There’s also a 21-minute Rick Martel vs Red Rooster match on this show that I think I’d like to see. Gotta track down this full MSG show.

Heenan suspects Dusty has a loaded elbow pad. Akeem stays tied in the ropes and then Dusty goes across the ring for “extra leverage” on the top rope, which is just Dusty presenting his ass across the ring.

Rhodes takes a short half-bump from a couple elbows to the top of the head. He kicks at one after an elbowdrop. NERVEHOLD!!! Goddamn that’s the move. Sapphire trying real hard to rally the people. It is at best a moderate success. Finally Dusty lazily elbows out, hits the ropes, runs into a back elbow.

Lot of elbowing.

The fight goes outside, if you’d like to call it a fight. Then back in. More nerveholding. More bullshitting. Dusty measures the big elbowdrop and it misses. OH FUCK YEAH WE’VE GOT A BEARHUG! Dusty rallies, they fight outside, Dusty wins by countout.

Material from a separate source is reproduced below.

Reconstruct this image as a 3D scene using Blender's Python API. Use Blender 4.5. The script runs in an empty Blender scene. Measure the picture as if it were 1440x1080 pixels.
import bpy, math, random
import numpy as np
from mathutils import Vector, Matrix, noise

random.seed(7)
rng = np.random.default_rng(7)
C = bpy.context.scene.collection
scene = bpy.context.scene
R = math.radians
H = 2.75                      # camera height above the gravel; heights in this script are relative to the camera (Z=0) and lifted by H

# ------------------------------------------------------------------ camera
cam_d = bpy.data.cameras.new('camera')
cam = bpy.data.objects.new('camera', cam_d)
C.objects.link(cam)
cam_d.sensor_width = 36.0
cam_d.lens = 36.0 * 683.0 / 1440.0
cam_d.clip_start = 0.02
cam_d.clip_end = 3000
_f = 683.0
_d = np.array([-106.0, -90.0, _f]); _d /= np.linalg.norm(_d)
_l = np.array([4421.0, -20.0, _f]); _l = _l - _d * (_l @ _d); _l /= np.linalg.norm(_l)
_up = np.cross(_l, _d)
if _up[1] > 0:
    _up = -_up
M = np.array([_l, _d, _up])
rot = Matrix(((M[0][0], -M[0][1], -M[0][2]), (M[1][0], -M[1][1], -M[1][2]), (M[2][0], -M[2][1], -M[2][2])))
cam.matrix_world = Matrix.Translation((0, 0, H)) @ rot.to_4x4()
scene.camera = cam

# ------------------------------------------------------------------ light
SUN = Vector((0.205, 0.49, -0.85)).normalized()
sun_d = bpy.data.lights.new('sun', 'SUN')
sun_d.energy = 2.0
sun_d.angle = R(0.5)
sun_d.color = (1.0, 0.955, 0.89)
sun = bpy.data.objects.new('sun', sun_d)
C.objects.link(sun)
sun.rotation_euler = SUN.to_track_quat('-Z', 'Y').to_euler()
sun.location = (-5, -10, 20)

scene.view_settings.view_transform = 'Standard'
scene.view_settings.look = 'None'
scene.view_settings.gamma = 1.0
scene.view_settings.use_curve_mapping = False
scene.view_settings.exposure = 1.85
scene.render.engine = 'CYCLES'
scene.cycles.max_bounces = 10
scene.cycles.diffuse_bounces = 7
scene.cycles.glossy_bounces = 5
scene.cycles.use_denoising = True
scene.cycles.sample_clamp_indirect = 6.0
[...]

Look, man, it sucks, but also it rules. But it would rule more if the crowd actually cared about basically any of it, too. That’s when fun shit is really fun. This is just a cute observation of two guys going, “I ain’t doing shit out here, man,” and who can blame them? They’re in a death spot on the card at the Garden and their match means nothing.